Enter Brendan Dubois’ Resurrection Day, one of the books that I read as research for that podcast episode. Dubois has the great nightmare of the sixties come to life: the confrontation over Soviet missiles in Cuba (and American missiles in Turkey) ends with the missiles flying, the doomsday machines in both superpowers activating, bathing the world in nuclear hellfire.
In a way, the notion that everyone just dies in the case of nuclear war isn’t necessarily accurate. For all of the Cold War the United States had better nuclear armament than the Soviet Union; the much talked-about “missile gap” in which the Soviet Union was said to have superior ICBMs has been shown to be a falsehood. In such a calamity, the Soviet Union and its bloc would have been destroyed entirely, whereas the United States could have survived, if battered.
That’s what happens in Resurrection Day: New York, Washington, and other cities have been destroyed, but America survives to a point that an actual plot can take place; it is governed from Philadelphia, and Boston is a major setting of the action. The country is run under what is effectively a military junta using George Romney as a puppet president. This junta is led by (fictional) general Ramsey Curtis, who led the effort to stabilize the country in the wake of armageddon.
But America has gotten off easy. Civilization between the Inner German Border and Chukotka has ceased to exist in any meaningful sense. The People’s Republic of China has devolved into another warlord period. The only other country that plays a role in the plot is the United Kingdom, which does so in a manner I find to be implausible. Britain here is shown to be mostly intact; in a nuclear war in the time period, Britain would most certainly have met the fate depicted in the haunting BBC film Threads. Beyond its mere survival, Britain in this world is undergoing a certain sort of machination that I doubt would have been its wont had the events of the book actually occurred.

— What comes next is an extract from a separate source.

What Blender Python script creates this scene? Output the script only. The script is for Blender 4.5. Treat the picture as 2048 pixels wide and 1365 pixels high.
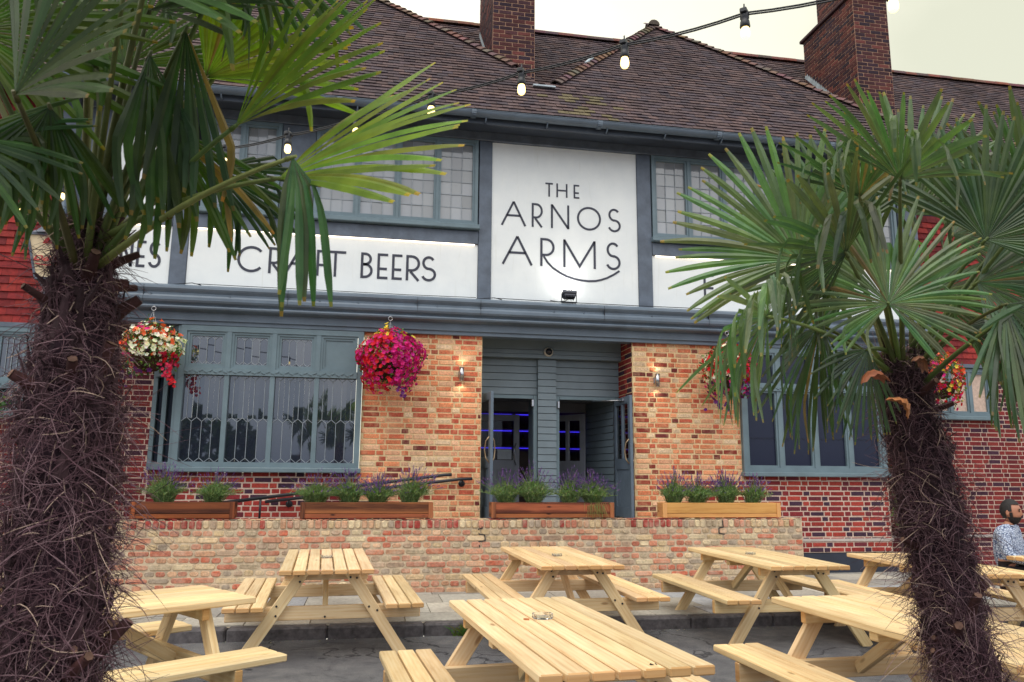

But that background exists in service in the plot, rather than the plot itself. This book, as Liam Connell described Robert Harris’ Fatherland, aims for emotional plausibility and not historical plausibility, and in doing so creates a great story. It follows Carl Landry, a Boston Globe reporter, who is tasked with finding out what actually happened the day that the stars began to fall, which has grave implications for the current state of American politics. In one of the book’s greatest strengths, this plot probes exactly what would have been lost in such a great conflagration.
Some of the settings deserve comment; Landry and other characters are sent to wander through the bombed out husk of New York. which feels like something out of a post-apocalyptic novel (and what is a nuclear detonation over a city but a localized apocalypse?). Additionally, there is a very well-written, albeit brief, diversion to Vietnam.
Resurrection Day is part political thriller, part detective story, and part rumination over the human cost of nuclear war. One can read this in tandem with Daniel Ellsberg’s harrowing book The Doomsday Machine: Confessions of a Nuclear War Planner, about the very real madness that permeated American nuclear policy in the Cold War, with Dubois serving as the realization of Ellsberg’s fears. We should all be thankful that the missiles did not begin to fly as these two colossi stared each other down.